STATED PROBLEM
Copy the data precisely, character for character, and leave out every picture.

SOURCE EXCERPT
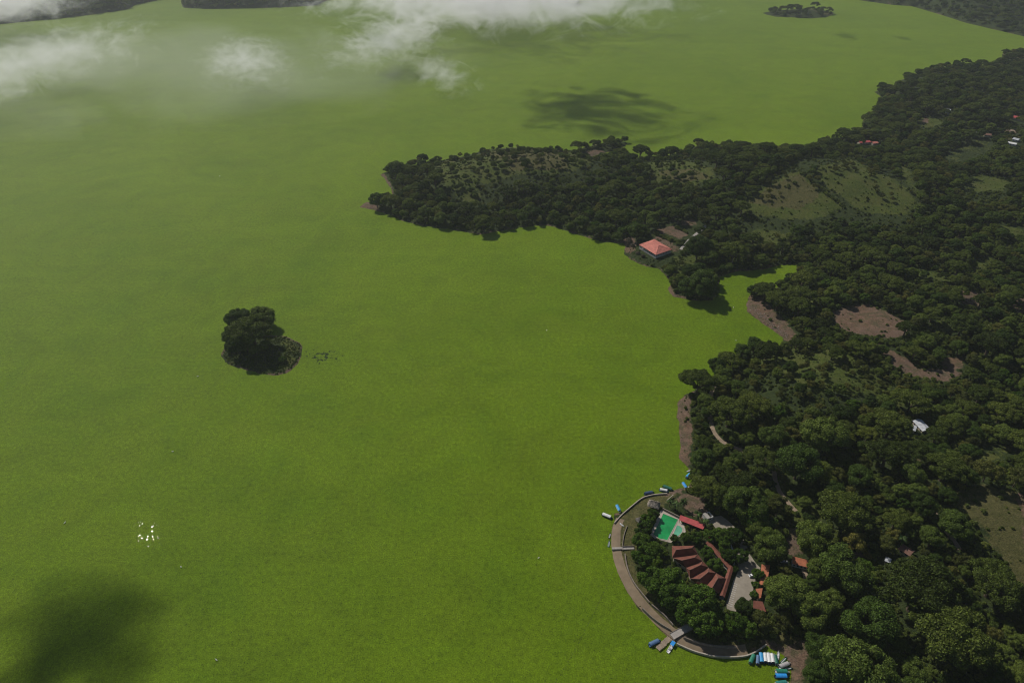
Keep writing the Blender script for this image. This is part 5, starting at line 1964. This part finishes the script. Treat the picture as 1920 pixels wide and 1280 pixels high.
def cloud(label, c, size, density, seed, scale=1.0, lo=.42, hi=.72, rz=0.0, step=.45, detail=6):
    """a wisp: an ellipsoid of air whose density follows fractal noise"""
    m, v = volume_mat('cloud_vapour', 1.0, (1, 1, 1), .35)
    n, l = m.node_tree.nodes, m.node_tree.links
    tc = n.new('ShaderNodeTexCoord')
    mp = n.new('ShaderNodeMapping'); mp.inputs['Location'].default_value = (seed * 3.7, seed * 1.9, seed * 2.3)
    mp.inputs['Scale'].default_value = (size[0] / 100 * scale, size[1] / 100 * scale, size[2] / 60 * scale)
    l.new(tc.outputs['Object'], mp.inputs['Vector'])
    ns = n.new('ShaderNodeTexNoise'); ns.inputs['Scale'].default_value = 1.0; ns.inputs['Detail'].default_value = detail; ns.inputs['Roughness'].default_value = .66; ns.inputs['Distortion'].default_value = 1.8
    l.new(mp.outputs[0], ns.inputs['Vector'])
    ln = n.new('ShaderNodeVectorMath'); ln.operation = 'LENGTH'; l.new(tc.outputs['Object'], ln.inputs[0])
    fall = n.new('ShaderNodeMath'); fall.operation = 'MULTIPLY_ADD'; fall.inputs[1].default_value = -.46; fall.inputs[2].default_value = .20
    l.new(ln.outputs['Value'], fall.inputs[0])
    ad = n.new('ShaderNodeMath'); ad.operation = 'ADD'; l.new(ns.outputs['Fac'], ad.inputs[0]); l.new(fall.outputs[0], ad.inputs[1])
    mr = n.new('ShaderNodeMapRange'); mr.inputs['From Min'].default_value = lo; mr.inputs['From Max'].default_value = hi
    mr.inputs['To Max'].default_value = density
    l.new(ad.outputs[0], mr.inputs['Value'])
    l.new(mr.outputs[0], v.inputs['Density'])
    m.cycles.volume_step_rate = step
    o = meshobj('cloud', ICO_V.tolist(), ICO_F, m)
    o.location = c; o.scale = size; o.rotation_euler = (0, 0, rz)
    return tag(o, label, 'cloud', 'cloud wisps drifting over the lake')


def at(px, py, alt):
    return P(px, py, alt)


cloud('ragged white wisp hanging over the far middle of the lake', at(735, 70, 52), (190, 520, 50), .022, 1, 1.8, .51, .80, R(-12))
cloud('small trailing wisp below the ragged white one', at(825, 135, 40), (90, 260, 38), .017, 12, 2.4, .50, .82, R(25))
cloud('thin forked wisp over the far lake', at(455, 112, 46), (165, 400, 44), .018, 2, 2.1, .52, .82, R(20))
cloud('broad soft wisp at the far hazy side of the lake', at(60, 115, 50), (240, 640, 48), .014, 3, 1.4, .47, .82)
cloud('bright cloud bank covering the far shore', at(920, -4, 68), (660, 520, 64), .024, 4, 1.0, .42, .72, 0.0, .5)
cloud('white cloud covering the far wooded corner', at(-40, 8, 70), (380, 300, 66), .017, 5, 1.1, .44, .74, 0.0, .5)
cloud('thin veil of mist over the far hazy side of the lake', at(200, 125, 46), (800, 430, 44), .0022, 11, .35, .28, .9, 0.0, 1.2, 2)


def over(px, py, alt):
    p = P(px, py)
    return p + SUN * (alt / SUN.z)


cloud('cloud overhead casting the large shadow beyond the peninsula', over(1130, 212, 520), (250, 280, 22), .075, 6, .9, .44, .60, 0.0, 1.0, 4)
cloud('cloud overhead casting the shadow near the ragged wisp', over(748, 140, 520), (75, 110, 18), .06, 7, 1.1, .42, .62, 0.0, 1.0, 4)
cloud('cloud overhead casting the lower corner shadow', over(135, 1225, 560), (86, 66, 18), .11, 8, 1.5, .42, .64, 0.0, 1.0, 4)
cloud('small cloud overhead shading the far lake', over(1585, 68, 520), (60, 90, 14), .04, 9, 1.2, .42, .62, 0.0, 1.0, 4)
cloud('small cloud overhead shading the far lake near the islet', over(1688, 72, 520), (48, 70, 14), .04, 10, 1.2, .42, .62, 0.0, 1.0, 4)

OUTPUT BELOW
Keep writing the Blender script for this image. This is part 5, starting at line 1964. This part finishes the script. Treat the picture as 1920 pixels wide and 1280 pixels high.
def cloud(label, c, size, density, seed, scale=1.0, lo=.42, hi=.72, rz=0.0, step=.45, detail=6):
    """a wisp: an ellipsoid of air whose density follows fractal noise"""
    m, v = volume_mat('cloud_vapour', 1.0, (1, 1, 1), .35)
    n, l = m.node_tree.nodes, m.node_tree.links
    tc = n.new('ShaderNodeTexCoord')
    mp = n.new('ShaderNodeMapping'); mp.inputs['Location'].default_value = (seed * 3.7, seed * 1.9, seed * 2.3)
    mp.inputs['Scale'].default_value = (size[0] / 100 * scale, size[1] / 100 * scale, size[2] / 60 * scale)
    l.new(tc.outputs['Object'], mp.inputs['Vector'])
    ns = n.new('ShaderNodeTexNoise'); ns.inputs['Scale'].default_value = 1.0; ns.inputs['Detail'].default_value = detail; ns.inputs['Roughness'].default_value = .66; ns.inputs['Distortion'].default_value = 1.8
    l.new(mp.outputs[0], ns.inputs['Vector'])
    ln = n.new('ShaderNodeVectorMath'); ln.operation = 'LENGTH'; l.new(tc.outputs['Object'], ln.inputs[0])
    fall = n.new('ShaderNodeMath'); fall.operation = 'MULTIPLY_ADD'; fall.inputs[1].default_value = -.46; fall.inputs[2].default_value = .20
    l.new(ln.outputs['Value'], fall.inputs[0])
    ad = n.new('ShaderNodeMath'); ad.operation = 'ADD'; l.new(ns.outputs['Fac'], ad.inputs[0]); l.new(fall.outputs[0], ad.inputs[1])
    mr = n.new('ShaderNodeMapRange'); mr.inputs['From Min'].default_value = lo; mr.inputs['From Max'].default_value = hi
    mr.inputs['To Max'].default_value = density
    l.new(ad.outputs[0], mr.inputs['Value'])
    l.new(mr.outputs[0], v.inputs['Density'])
    m.cycles.volume_step_rate = step
    o = meshobj('cloud', ICO_V.tolist(), ICO_F, m)
    o.location = c; o.scale = size; o.rotation_euler = (0, 0, rz)
    return tag(o, label, 'cloud', 'cloud wisps drifting over the lake')


def at(px, py, alt):
    return P(px, py, alt)


cloud('ragged white wisp hanging over the far middle of the lake', at(735, 70, 52), (190, 520, 50), .022, 1, 1.8, .51, .80, R(-12))
cloud('small trailing wisp below the ragged white one', at(825, 135, 40), (90, 260, 38), .017, 12, 2.4, .50, .82, R(25))
cloud('thin forked wisp over the far lake', at(455, 112, 46), (165, 400, 44), .018, 2, 2.1, .52, .82, R(20))
cloud('broad soft wisp at the far hazy side of the lake', at(60, 115, 50), (240, 640, 48), .014, 3, 1.4, .47, .82)
cloud('bright cloud bank covering the far shore', at(920, -4, 68), (660, 520, 64), .024, 4, 1.0, .42, .72, 0.0, .5)
cloud('white cloud covering the far wooded corner', at(-40, 8, 70), (380, 300, 66), .017, 5, 1.1, .44, .74, 0.0, .5)
cloud('thin veil of mist over the far hazy side of the lake', at(200, 125, 46), (800, 430, 44), .0022, 11, .35, .28, .9, 0.0, 1.2, 2)


def over(px, py, alt):
    p = P(px, py)
    return p + SUN * (alt / SUN.z)


cloud('cloud overhead casting the large shadow beyond the peninsula', over(1130, 212, 520), (250, 280, 22), .075, 6, .9, .44, .60, 0.0, 1.0, 4)
cloud('cloud overhead casting the shadow near the ragged wisp', over(748, 140, 520), (75, 110, 18), .06, 7, 1.1, .42, .62, 0.0, 1.0, 4)
cloud('cloud overhead casting the lower corner shadow', over(135, 1225, 560), (86, 66, 18), .11, 8, 1.5, .42, .64, 0.0, 1.0, 4)
cloud('small cloud overhead shading the far lake', over(1585, 68, 520), (60, 90, 14), .04, 9, 1.2, .42, .62, 0.0, 1.0, 4)
cloud('small cloud overhead shading the far lake near the islet', over(1688, 72, 520), (48, 70, 14), .04, 10, 1.2, .42, .62, 0.0, 1.0, 4)